**Objective**
Go through the material below and copy all lines with "part".

**Provided data**
--- Begin ---
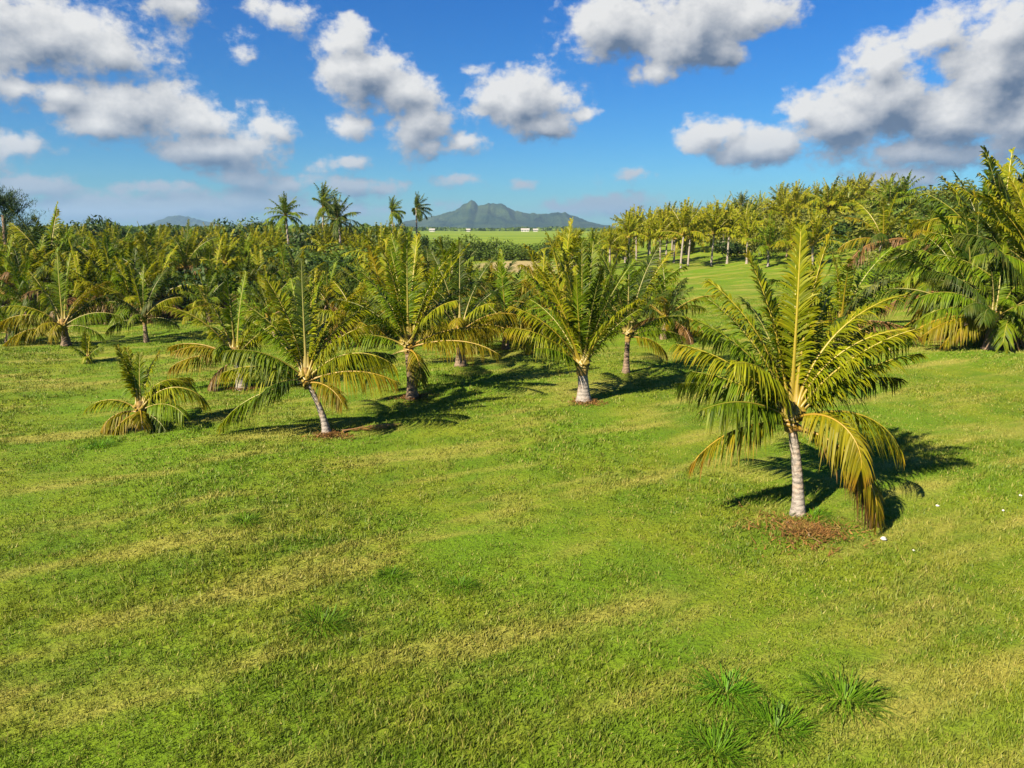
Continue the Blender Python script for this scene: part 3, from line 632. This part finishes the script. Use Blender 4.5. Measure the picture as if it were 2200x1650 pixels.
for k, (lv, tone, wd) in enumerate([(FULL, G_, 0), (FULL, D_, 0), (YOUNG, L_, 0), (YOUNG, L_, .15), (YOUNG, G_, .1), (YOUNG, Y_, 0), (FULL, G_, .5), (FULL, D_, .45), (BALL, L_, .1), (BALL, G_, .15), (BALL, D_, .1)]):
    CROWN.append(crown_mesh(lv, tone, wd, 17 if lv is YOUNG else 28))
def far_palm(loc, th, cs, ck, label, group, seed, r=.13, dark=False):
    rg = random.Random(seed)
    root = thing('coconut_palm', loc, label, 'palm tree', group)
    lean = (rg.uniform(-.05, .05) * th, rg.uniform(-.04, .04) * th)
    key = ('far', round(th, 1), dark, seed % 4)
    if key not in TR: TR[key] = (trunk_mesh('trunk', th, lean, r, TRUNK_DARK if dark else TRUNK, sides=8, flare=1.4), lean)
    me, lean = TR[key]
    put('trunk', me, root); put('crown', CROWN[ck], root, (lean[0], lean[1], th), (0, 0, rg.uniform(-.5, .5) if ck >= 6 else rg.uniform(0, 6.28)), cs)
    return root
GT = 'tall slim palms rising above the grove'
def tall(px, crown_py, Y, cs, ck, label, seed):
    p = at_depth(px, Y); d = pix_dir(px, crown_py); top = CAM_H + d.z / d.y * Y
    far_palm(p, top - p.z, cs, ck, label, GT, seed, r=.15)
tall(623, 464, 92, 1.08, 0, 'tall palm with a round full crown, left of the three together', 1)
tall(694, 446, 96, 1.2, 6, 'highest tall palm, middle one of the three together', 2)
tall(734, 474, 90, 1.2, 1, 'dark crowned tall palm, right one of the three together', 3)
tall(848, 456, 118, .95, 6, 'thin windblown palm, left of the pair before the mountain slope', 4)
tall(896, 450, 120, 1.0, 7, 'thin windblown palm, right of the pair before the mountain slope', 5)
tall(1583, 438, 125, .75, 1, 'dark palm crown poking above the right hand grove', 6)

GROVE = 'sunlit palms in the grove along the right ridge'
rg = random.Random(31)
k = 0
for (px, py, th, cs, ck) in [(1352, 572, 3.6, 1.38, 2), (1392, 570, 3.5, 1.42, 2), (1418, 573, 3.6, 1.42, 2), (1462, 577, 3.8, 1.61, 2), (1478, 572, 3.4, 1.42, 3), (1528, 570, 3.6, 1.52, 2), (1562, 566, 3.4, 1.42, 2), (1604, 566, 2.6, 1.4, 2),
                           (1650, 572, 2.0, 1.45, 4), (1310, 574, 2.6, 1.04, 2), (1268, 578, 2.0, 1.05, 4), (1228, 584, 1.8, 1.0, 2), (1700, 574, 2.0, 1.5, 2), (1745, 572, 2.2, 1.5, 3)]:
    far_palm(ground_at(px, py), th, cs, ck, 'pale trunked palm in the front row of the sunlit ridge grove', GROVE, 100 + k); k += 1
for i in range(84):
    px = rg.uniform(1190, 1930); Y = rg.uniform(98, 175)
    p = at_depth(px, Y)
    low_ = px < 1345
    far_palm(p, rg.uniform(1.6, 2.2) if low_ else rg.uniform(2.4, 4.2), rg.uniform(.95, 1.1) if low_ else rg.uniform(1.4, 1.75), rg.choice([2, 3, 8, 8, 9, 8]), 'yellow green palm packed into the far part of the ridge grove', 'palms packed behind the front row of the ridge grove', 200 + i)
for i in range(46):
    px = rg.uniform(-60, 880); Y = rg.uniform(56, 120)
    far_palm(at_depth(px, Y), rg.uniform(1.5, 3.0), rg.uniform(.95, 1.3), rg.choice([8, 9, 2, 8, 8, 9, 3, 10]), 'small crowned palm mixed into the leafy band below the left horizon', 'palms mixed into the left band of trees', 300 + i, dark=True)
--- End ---
**Task output**
Continue the Blender Python script for this scene: part 3, from line 632. This part finishes the script. Use Blender 4.5. Measure the picture as if it were 2200x1650 pixels.
    far_palm(p, rg.uniform(1.6, 2.2) if low_ else rg.uniform(2.4, 4.2), rg.uniform(.95, 1.1) if low_ else rg.uniform(1.4, 1.75), rg.choice([2, 3, 8, 8, 9, 8]), 'yellow green palm packed into the far part of the ridge grove', 'palms packed behind the front row of the ridge grove', 200 + i)